A year on from a masterful Bob Dylan performance, it is only right to return to it. His first night in Nashville is a resounding one. His time in the Brooklyn Bowl is not too different to other performances from the Rough and Rowdy Ways tour, but it has a few pieces of brilliance. Those sleight-of-hand moments make up the main reason we return to gigs of the past. A few choice blues moments, a neat Johnny Cash cover and a set comprised of pre-summer changes. The Outlaw Tour mixed things up a bit for Dylan, but Nashville provided one of the last nights to hear a setlist he had played for two years. Jack White and T Bone Burnett in attendance, and mentioned by Dylan in a rare spiel to the crowd. A nice tribute, but not the point.
Crash through those cries of “we love you, Bob,” and into a defiantly different Rough and Rowdy Ways experience. It is only by going back to these recordings that the instrumental changes reveal themselves. A deeper piano boom for Nashville Night One is where the opening differs. Just a few words from Watching the River Flow elicits a volatile reaction from the crowd. Those screams are essential to any great recording – though not enough to overwhelm the man on stage. Dylan sounds divine here. A fantastic recording and also a moment of clarity for his Rough and Rowdy Ways material. Reduced instrumentals for Most Likely You Go Your Way and I’ll Go Mine are an astonishing effort. It highlights Dylan as a vocalist more than anything but still leaves some room for playful piano work and tempo changes. Those elongations are a stickler for some, for others a monumental next step in old material.

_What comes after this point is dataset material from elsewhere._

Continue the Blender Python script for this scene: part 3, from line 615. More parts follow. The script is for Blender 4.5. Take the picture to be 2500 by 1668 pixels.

Whatever the case these are moments where Dylan finds himself pairing the music of his past with that of his future. Rough and Rowdy Ways is a broad enough project, leaving plenty of room for those tones and strengths of previously overlooked material like Every Grain of Sand and Gotta Serve Somebody. Those reductions continue on Key West (Philosopher Pirate), where instrumental work from a usually booming Tony Garnier and Donnie Herron takes a backseat. Genuinely beautiful piano work from Dylan is the game-changer here, and it lasts for more than a few songs found within. It continues when the rest of the band come back swinging on Gotta Serve Somebody, a moody blues number readied and evolved by Dylan, whose religious period has stuck around for the modern-day tours. Rough and Rowdy Ways certainly has faith running through it.
Recontextualising those decades-old songs is a way of getting to the roots of Rough and Rowdy Ways. It works a treat here. Tender moments, displays of real brilliance in a set which rarely wavered, bar a few covers. Big River, a cover of the Cash classic, is a nice addition here. Even the crowd hollers, which just settle in as entitled chances to throw generic words at the man on stage, feel gentle and at least well-placed. What reaction do they expect from Dylan? A man notorious for not speaking to the audience all that much is unlikely to say more than “thank you”. Irrespective, this is one of the finest Rough and Rowdy Ways performances out there. Start here if you missed it, or if you miss it.